18.1.07

Ecco il rapporto dei sindacati sul precariato nell'Università

Carlo ha 36 anni, è ricercatore alla Sapienza, ha una fidanzata e vorrebbe sposarsi. Ma non riesce a comprare casa, né può permettersi di pagare un affitto. Francesca anche. Ricercatrice da cinque anni, spera un giorno di diventare mamma. Ma per ora non può permetterselo: la gravidanza e poi la maternità la allontanerebbero dal giro. Intanto gli anni passano. Maria, dopo anni di ricerca, alla fine è stata costretta ad una difficile scelta: ha deciso di cambiare lavoro e rinunciare al sogno della sua vita.

Tre storie, tre esempi di come vivono oggi i ricercatori precari nel mondo della scienza. Con stipendi che variano dagli 800 ai 1200 euro al mese e l’impossibilità di programmare la propria vita o di pensare a metter su famiglia.
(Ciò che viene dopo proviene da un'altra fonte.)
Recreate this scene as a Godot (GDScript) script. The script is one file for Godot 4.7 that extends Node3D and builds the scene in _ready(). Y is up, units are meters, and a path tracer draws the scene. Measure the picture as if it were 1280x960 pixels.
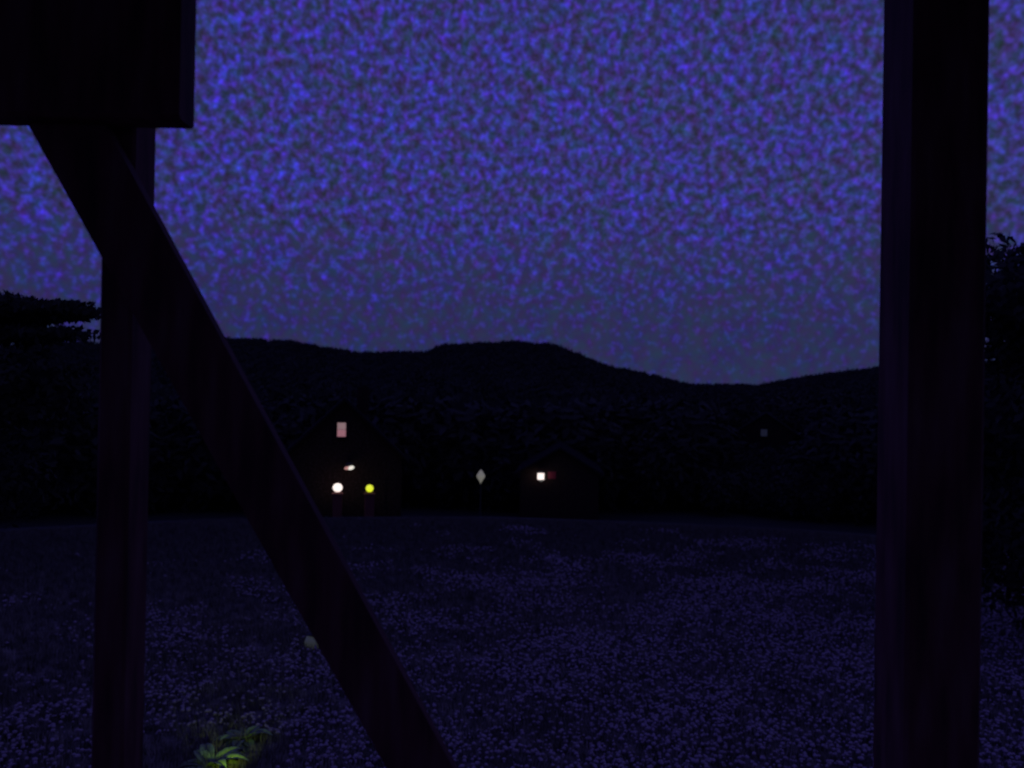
extends Node3D
# A balcony webcam before dawn: black timber veranda in front, lawn, a few lamps in the valley, wooded hills and a blue-violet sky.

const F := 1100.0                      # focal length in pixels of the 1280 x 960 photograph
var cam_basis := Basis.IDENTITY
var used := {}
var rng := RandomNumberGenerator.new()
var bumps := FastNoiseLite.new()
var M := {}
# skyline: photograph column, photograph row
var skyline := [[-900, 440], [-300, 436], [0, 428], [150, 424], [285, 421], [360, 424], [440, 437], [530, 437], [552, 428], [640, 424], [692, 428], [720, 440], [760, 456], [800, 463], [860, 478], [950, 479], [1000, 469], [1090, 457], [1200, 448], [1500, 452], [2100, 440]]


# ---------------------------------------------------------------- helpers
func numbered(called: String, parent: Node = self) -> String:
	var key := str(parent.get_instance_id()) + called
	var n: int = used.get(key, 0)
	used[key] = n + 1
	return called if n == 0 else "%s_%03d" % [called, n]

func at(px: float, py: float, depth: float) -> Vector3:   # point at a given distance in front (metres along -z)
	var r := cam_basis * Vector3((px - 640.0) / F, (480.0 - py) / F, -1.0)
	return r * (depth / -r.z)

func obj(called: String, mesh: Mesh, m: Material, parent: Node3D = self, pos := Vector3.ZERO, rot := Vector3.ZERO) -> MeshInstance3D:
	var o := MeshInstance3D.new()
	o.name = numbered(called, parent)
	o.mesh = mesh
	if m: o.material_override = m
	o.position = pos
	o.rotation = rot
	parent.add_child(o, true)
	return o

func tag(o: Node, label: String, category: String, group := "") -> void:
	o.set_meta("label", label)
	o.set_meta("category", category)
	if group: o.set_meta("group", group)

func thing(called: String, label: String, category: String, pos := Vector3.ZERO, turn := 0.0, group := "") -> Node3D:
	var o := Node3D.new()
	o.name = numbered(called)
	add_child(o, true)
	o.position = pos
	o.rotation.y = turn
	tag(o, label, category, group)
	return o

func quad(st: SurfaceTool, a: Vector3, b: Vector3, c: Vector3, d: Vector3) -> void:
	for p in [a, b, c, a, c, d]: st.add_vertex(p)

func prism(ring: PackedVector3Array, push: Vector3) -> ArrayMesh:   # convex ring swept by push
	var st := SurfaceTool.new()
	st.begin(Mesh.PRIMITIVE_TRIANGLES)
	st.set_smooth_group(-1)
	var n := ring.size()
	for i in n:
		var j := (i + 1) % n
		quad(st, ring[i], ring[i] + push, ring[j] + push, ring[j])
	for i in range(1, n - 1):
		for p in [ring[0], ring[i], ring[i + 1]]: st.add_vertex(p)
		for p in [ring[0] + push, ring[i + 1] + push, ring[i] + push]: st.add_vertex(p)
	st.generate_normals()
	return st.commit()

func bevelled(size: Vector3, c := 0.006) -> ArrayMesh:      # an upright-edged box, chamfered along its length (y), centred
	var x := size.x / 2.0
	var z := size.z / 2.0
	var y := -size.y / 2.0
	var ring := PackedVector3Array([Vector3(-x + c, y, -z), Vector3(x - c, y, -z), Vector3(x, y, -z + c), Vector3(x, y, z - c), Vector3(x - c, y, z), Vector3(-x + c, y, z), Vector3(-x, y, z - c), Vector3(-x, y, -z + c)])
	return prism(ring, Vector3(0, size.y, 0))

func lathe(profile: Array, sides := 20) -> ArrayMesh:      # [radius, height] pairs from the bottom up
	var st := SurfaceTool.new()
	st.begin(Mesh.PRIMITIVE_TRIANGLES)
	st.set_smooth_group(-1 if sides < 9 else 0)
	for k in profile.size() - 1:
		for i in sides:
			var a := TAU * i / sides
			var b := TAU * (i + 1) / sides
			var p: Array = profile[k]
			var q: Array = profile[k + 1]
			quad(st, Vector3(cos(a) * p[0], p[1], sin(a) * p[0]), Vector3(cos(b) * p[0], p[1], sin(b) * p[0]), Vector3(cos(b) * q[0], q[1], sin(b) * q[0]), Vector3(cos(a) * q[0], q[1], sin(a) * q[0]))
	st.generate_normals()
	return st.commit()

func ball(r: float) -> SphereMesh:
	var s := SphereMesh.new()
	s.radius = r
	s.height = 2.0 * r
	s.radial_segments = 28
	s.rings = 14
	return s

func noise_texture(freq: float, ramp: Array, stretch := 1.0, kind := FastNoiseLite.TYPE_SIMPLEX_SMOOTH) -> NoiseTexture2D:
	var n := FastNoiseLite.new()
	n.seed = int(freq * 1000) + ramp.size()
	n.noise_type = kind
	n.frequency = freq
	n.fractal_octaves = 4
	var t := NoiseTexture2D.new()
	t.width = 512
	t.height = 512
	t.seamless = true
	t.noise = n
	var g := Gradient.new()
	g.offsets = PackedFloat32Array([0.0, 0.5, 1.0])
	g.colors = PackedColorArray(ramp)
	t.color_ramp = g
	return t

func lin(r: float, g: float, b: float) -> Color:           # a real-world base colour as an sRGB albedo
	return Color(r, g, b).linear_to_srgb()

func surface(base: Color, freq: float, scale: Vector3, rough := 0.85, spread := 0.45) -> StandardMaterial3D:
	var m := StandardMaterial3D.new()
	m.albedo_texture = noise_texture(freq, [base.darkened(spread), base, base.lightened(spread * 0.35)])
	m.roughness = rough
	m.uv1_triplanar = true
	m.uv1_scale = scale
	return m

func glow(c: Color, energy: float) -> StandardMaterial3D:
	var m := StandardMaterial3D.new()
	m.albedo_color = Color(0.5, 0.5, 0.5)
	m.roughness = 0.4
	m.emission_enabled = true
	m.emission = c
	m.emission_energy_multiplier = energy
	return m

func omni(pos: Vector3, c: Color, energy: float, size: float, parent: Node3D) -> void:
	var l := OmniLight3D.new()
	l.name = numbered("lamp_light", parent)
	l.light_color = c
	l.light_energy = energy
	l.light_size = size
	l.omni_range = 60.0
	l.omni_attenuation = 2.0
	l.shadow_enabled = true
	l.position = pos
	parent.add_child(l, true)

# ---------------------------------------------------------------- sky
func sky_picture() -> ImageTexture:
	var w := 4096
	var h := 2048
	var a := FastNoiseLite.new()                # small puffs of thin high cloud
	a.seed = 11
	a.noise_type = FastNoiseLite.TYPE_SIMPLEX_SMOOTH
	a.frequency = 0.13
	a.fractal_octaves = 3
	a.fractal_gain = 0.7
	var b := FastNoiseLite.new()                # slow drift of tint
	b.seed = 29
	b.frequency = 0.07
	b.fractal_octaves = 3
	b.fractal_gain = 0.75
	var c := FastNoiseLite.new()
	c.seed = 47
	c.frequency = 0.03
	c.fractal_octaves = 3
	var ia := a.get_seamless_image(w, h, false, false, 0.1, false).get_data()
	var ib := b.get_seamless_image(w, h, false, false, 0.1, false).get_data()
	var ic := c.get_seamless_image(w, h, false, false, 0.1, true).get_data()
	var out := PackedFloat32Array()
	out.resize(w * h * 3)
	out.fill(0.02)
	for y in h / 2 + 8:
		var up := 90.0 - (y + 0.5) / h * 180.0
		var t := clampf(up / 14.0, 0.0, 1.0)
		t = t * t * (3.0 - 2.0 * t)
		var base := Vector3(0.0190, 0.0205, 0.070).lerp(Vector3(0.0345, 0.0320, 0.190), t)
		var strong := lerpf(0.9, 1.0, t)
		for x in w:
			var i := y * w + x
			var east := 0.5 - 0.5 * sin((float(x) / w - 0.5) * TAU)     # the side where day will break is greyer
			var va := (ia[i] - 127.5) / 127.5
			var vb := (ib[i] - 127.5) / 127.5
			var vc := (ic[i] - 127.5) / 127.5
			var lum := exp((va * 2.35 + vc * 0.45) * strong * (1.12 - 0.3 * east))
			var grey := clampf(0.5 - va * 0.5, 0.0, 1.0)
			out[i * 3] = base.x * exp((va * 1.1 + vb * 0.42) * strong) * (0.93 + 0.12 * east)
			out[i * 3 + 1] = base.y * exp((va * 0.7 - vb * 0.6) * strong) * (0.9 + 0.2 * east) * (1.0 + 0.1 * grey)
			out[i * 3 + 2] = base.z * lum * (0.95 - 0.1 * east)
	var im := Image.create_from_data(w, h, false, Image.FORMAT_RGBF, out.to_byte_array())
	return ImageTexture.create_from_image(im)

# ---------------------------------------------------------------- terrain
func ridge_up(az: float) -> float:                         # tangent of the skyline's elevation in that direction
	var px := 640.0 + F * tan(clampf(az, -1.2, 1.2))
	var py: float = skyline[0][1] if px < skyline[0][0] else skyline[-1][1]
	for k in skyline.size() - 1:
		if px >= skyline[k][0] and px < skyline[k + 1][0]:
			var t: float = (px - skyline[k][0]) / (skyline[k + 1][0] - skyline[k][0])
			py = lerpf(skyline[k][1], skyline[k + 1][1], t)
	var p := at(px, py, 1.0)
	return p.y / Vector2(p.x, p.z).length()

func ground_y(x: float, z: float) -> float:
	var d := Vector2(x, z).length()
	var az := atan2(x, -z)
	var wobble := bumps.get_noise_2d(x * 2.0, z * 2.0) * 0.12
	if d < 26.0: return -4.0 + wobble * smoothstep(3.0, 12.0, d)
	if d < 62.0: return lerpf(-4.0, -9.0, smoothstep(0.0, 1.0, (d - 26.0) / 36.0) * 0.35 + (d - 26.0) / 36.0 * 0.65) + wobble
	if d < 130.0: return -9.0 + wobble * 2.0
	var top := ridge_up(az) * 520.0 - 8.5
	if z > 0.0: top = lerpf(top, 20.0, smoothstep(0.0, 1.0, z / maxf(d, 0.01)))
	if d < 520.0: return lerpf(-9.0, top, pow((d - 130.0) / 390.0, 1.4)) + bumps.get_noise_2d(x * 0.2, z * 0.2) * 1.0
	return lerpf(top, -40.0, smoothstep(520.0, 900.0, d))

func make_ground() -> void:
	var rings := [0.0, 3.0, 6.0, 8.0]
	var r := 8.0
	while r < 3800.0:
		r *= 1.045 if r < 700.0 else 1.25
		rings.append(r)
	var seg := 300
	var v := PackedVector3Array()
	var c := PackedColorArray()
	var idx := PackedInt32Array()
	for d in rings:
		for i in seg:
			var a := TAU * i / seg
			var x: float = sin(a) * d
			var z: float = -cos(a) * d
			v.append(Vector3(x, ground_y(x, z), z))
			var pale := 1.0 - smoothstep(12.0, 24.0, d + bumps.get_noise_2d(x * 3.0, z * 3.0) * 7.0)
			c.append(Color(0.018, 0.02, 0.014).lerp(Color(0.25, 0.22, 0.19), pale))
	for k in rings.size() - 1:
		for i in seg:
			var j := (i + 1) % seg
			var p := k * seg + i
			var q := k * seg + j
			for n in [p, p + seg, q + seg, p, q + seg, q]: idx.append(n)
	var arr := []
	arr.resize(Mesh.ARRAY_MAX)
	arr[Mesh.ARRAY_VERTEX] = v
	arr[Mesh.ARRAY_COLOR] = c
	arr[Mesh.ARRAY_INDEX] = idx
	var raw := ArrayMesh.new()
	raw.add_surface_from_arrays(Mesh.PRIMITIVE_TRIANGLES, arr)
	var st := SurfaceTool.new()
	st.create_from(raw, 0)
	st.generate_normals()
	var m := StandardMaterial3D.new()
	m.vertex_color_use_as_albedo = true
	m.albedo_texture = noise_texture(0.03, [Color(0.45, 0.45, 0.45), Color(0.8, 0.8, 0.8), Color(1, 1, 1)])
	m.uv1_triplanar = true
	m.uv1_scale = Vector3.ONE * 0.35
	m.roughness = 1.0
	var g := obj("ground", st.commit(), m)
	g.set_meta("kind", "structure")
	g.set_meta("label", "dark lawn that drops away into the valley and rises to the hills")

func leaf_mesh(n: int, spread: Vector3, size: float, seed_: int, shell := 0.55) -> ArrayMesh:   # loose leaves through an ellipsoid
	var r := RandomNumberGenerator.new()
	r.seed = seed_
	var v := PackedVector3Array()
	var nn := PackedVector3Array()
	for i in n:
		var dir := Vector3(r.randfn(), r.randfn(), r.randfn()).normalized()
		var lump := 0.8 + 0.3 * sin(dir.x * 5.0 + seed_) * cos(dir.y * 6.0 + dir.z * 4.0)
		var p := dir * spread * lump * lerpf(shell, 1.0, sqrt(r.randf()))
		var up := Vector3(r.randfn(), r.randfn(), r.randfn()).normalized()
		var side := up.cross(dir + Vector3(0.01, 0.02, 0.03)).normalized() * size * r.randf_range(0.6, 1.2)
		var along := up * size * r.randf_range(0.8, 1.6)
		var q := [p - along, p + side * 0.6, p + along, p - side * 0.6]
		var nor: Vector3 = (q[2] - q[0]).cross(q[1] - q[0]).normalized()
		for k in [0, 1, 2, 0, 2, 3]:
			v.append(q[k])
			nn.append(nor)
	var arr := []
	arr.resize(Mesh.ARRAY_MAX)
	arr[Mesh.ARRAY_VERTEX] = v
	arr[Mesh.ARRAY_NORMAL] = nn
	var m := ArrayMesh.new()
	m.add_surface_from_arrays(Mesh.PRIMITIVE_TRIANGLES, arr)
	return m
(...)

La conferma arriva da un rapporto curato dalla Nidil-Cgil sul mondo della precarietà nei settori dell’Università e della ricerca secondo il quale si tratta di stipendi molto inferiori alla media europea. Ma per i ricercatori scientifici il problema della precarietà è ancora più grave poiché spesso, trascorso un certo numero di anni, non possono rinnovare i contratti da ricercatore e ciò li spinge ad accettare altri tipi di contratti di collaborazione, con il risultato di allontanarsi dal percorso di carriera cui si sono dedicati interi anni. Una situazione che la Cgil definisce “allarmante”, se si considera che in Italia “il 60% di chi lavora nelle università nel settore ricerca non ha un contratto a tempo indeterminato.

Dal rapporto emerge anche che un ricercatore su quattro ha più di 35 anni e il 65% si lamenta della propria condizione economica. A fronte di stipendi minimi, i tempi lavorativi sono però notevoli: il 50% dei ricercatori, rileva la Nidil-Cgil, lavora oltre 38 ore alla settimana, con punte anche di 45 ore. Condizioni che spingono la maggioranza a scelte forzate sul piano della vita privata, tanto che l’82% degli interpellati non ha figli.